Last week, Lyons' firm launched a new service involving a three-monthly debt check on clients in tight financial situations, to help protect them from the threat of a mortgagee sale.
"That's a reflection of the times we're in," he said.
People often missed a mortgage repayment rather than a car loan repayment in a tight month, because cars were immediately repossessed after missed payments, while home lenders generally gave borrowers three months to catch up, he said.
One homeowner already feeling the pinch is 32-year-old Sheryl Maafu, who bought her three-bedroom home in Kaitaia three years ago.
Already, she has had to take on boarders and sell some of her belongings so she can continue to meet her mortgage repayments. She is now on 7.75 per cent, but her two-year fixed rate will end soon.
Maafu's weekly $290 mortgage payments suck up almost half of her income and, if interest rates rise again, she fears she could be driven to a mortgagee sale.
Kingsland homeowner Simon Little is not in such a precarious position as Maafu, but admits he's starting to feel the impact of high interest rates as they filter down through other parts of the economy.
"When we bought our place, the interest rates were about 6.89 per cent, but the land and the house prices were quite affordable, which they're not now. Interest rates now are 8 or 9 if you're fixed, and 10 if you're floating.
"For the young people trying to come into the market and trying to buy a house, they are basically priced out of the market now. When we bought it was like $300,000 or $400,000, now you're looking at $600,000 or $700,000."

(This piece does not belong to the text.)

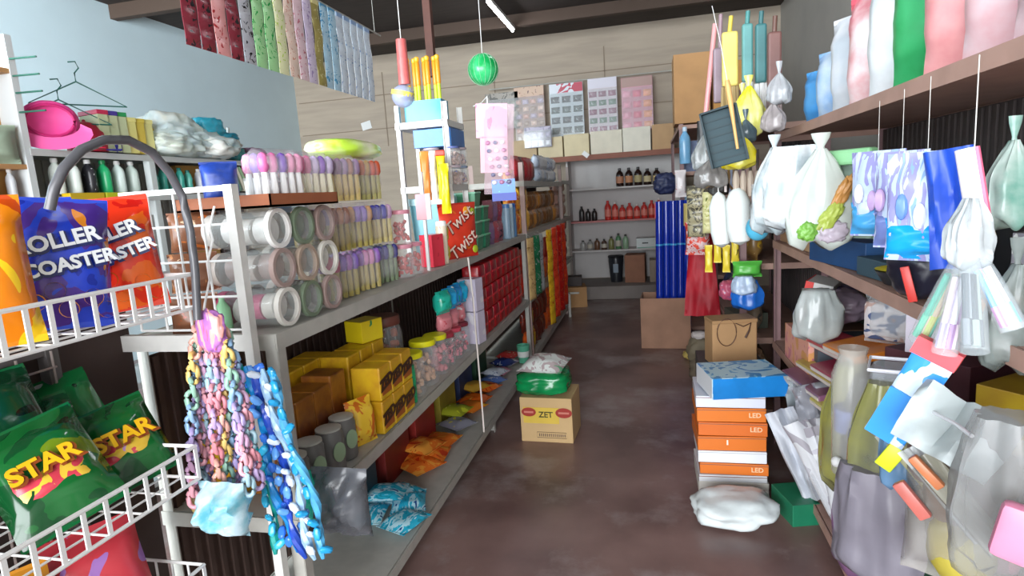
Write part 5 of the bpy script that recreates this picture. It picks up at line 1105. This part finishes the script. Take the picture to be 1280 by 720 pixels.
for k, (y, z, c, lb, w_, ln) in enumerate(((2.62, .18, '#c84858', 'coral red folder lying slanted on the lower right pile', .15, .42), (2.36, .24, '#e8862a', 'glossy orange folder above the coral red one', .17, .3), (2.42, .13, '#a83a58', 'crimson folder under the coral red one', .18, .4), (2.6, .08, '#c8b04a', 'long mustard yellow folder along the lower board edge', .16, .5), (2.3, .02, '#d0c450', 'yellow folder bending over the lower board edge', .18, .46), (2.7, .01, '#8a5a78', 'plum folder at the bottom of the slanted pile', .2, .5))):
    t = thing('folder', lb, 'folder', (.76-.01*k, y, ZL+z), R(-86), rx=R(12), ry=R(-5))
    obj('cover', box(nb(), (0, 0, .015), (ln, w_, .028), bev=.005), mat(c, .3, nz=.15), t, False); obj('paper_block', box(nb(), (.0, -.002, .015), (ln-.012, w_+.001, .014)), mat('#dcd4cc', .6), t, False)
t = carton('white lilac card box standing upright on the lower right board', 'box', (.8, 1.93, ZL+.36), R(-40), .12, .08, .2, mat('#d4ccd8', .5, nz=.05), name='white_box')
carton('brown carton under the white lilac box', 'carton', (.86, 1.95, ZL), R(-60), .26, .22, .358, mat('#5a3038', .6, nz=.2), name='brown_carton')
# big clear plastic containers in front
t = thing('clear_canister', 'tall clear plastic canister with pale rim at the middle of the right clutter', 'canister', (.62, 1.66, ZL+.02), R(-20))
obj('canister_body', box(nb(), (0, 0, .19), (.14, .12, .38), bev=.02), mat('#c4cad0', .1, alpha=.35), t, False)
obj('rim', tube(nb(), [(-.072, -.062, .38), (.072, -.062, .38), (.072, .062, .38), (-.072, .062, .38)], .005, 6, True), mat('#dcdce4', .3), t)
obj('black_strap', box(nb(), (.04, -.066, .2), (.014, .006, .3)), BLACK, t, False)
for c, p in (('#7aa83a', (-.02, -.02, .2)), ('#6a6a72', (.02, .01, .12)), ('#c84a30', (.055, 0, .28)), ('#a8a050', (-.03, 0, .07)), ('#5a6068', (.02, -.02, .04))): obj('content', lump(nb(), .07, .06, .09, T(*p), amp=.2, seed=3, seg=8), mat(c, .4, nz=.2), t)
t = thing('clear_canister', 'second clear plastic bag holder with purple cap left of the tall canister', 'canister', (.56, 1.84, ZL+.02), R(-10))
obj('canister_body', lathe(nb(), [(.05, 0), (.055, .3), (.035, .36), (.04, .38)], 16), mat('#d0d0c8', .15, alpha=.4), t)
obj('blue_ring', lathe(nb(), [(.045, .13), (.047, .2)], 14), mat('#8a98d8', .2, nz=.3, sc=30), t)
obj('white_ball', ball(nb(), (-.04, -.05, .05), .016), WHITE, t)
ylw = mat('#a8a656', .25, nz=.3, sc=4, col2='#77785c', alpha=.8, bump=.4)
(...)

Little says his mortgage won't be coming up for renewal for more than two years. He fixed for three years at the start of this year, after "seeing the changing landscape" and approaching his bank.
He is paying 7.6 per cent. "It's still quite affordable."
But he said it was more than that: "If you're doing up your house the interest rate rises have a huge impact on the builders and everyone. They have to [borrow] from the bank and they get whacked. All these costs get passed on to us ... "
Wayne Besant, managing director of ANZ Retail Banking, said the best advice for homeowners struggling to cope with wave after wave of interest rate rises was to talk to their bank or mortgage broker to see what options were available.
He said how homeowners structured their home loan could have a significant impact on the total cost of the loan. Longer-term fixed rates could often be more expensive, especially in the present interest rate climate, so one option was to consider splitting their loan into two or three different fixed terms so that the whole loan was not maturing at the same time.
Besant said if your cashflow allowed it, you could structure your home loan so you could make lump-sum payments without incurring additional fees. This could involve putting a small portion of your home loan on a floating rate, which was a good way of chipping away at the principal.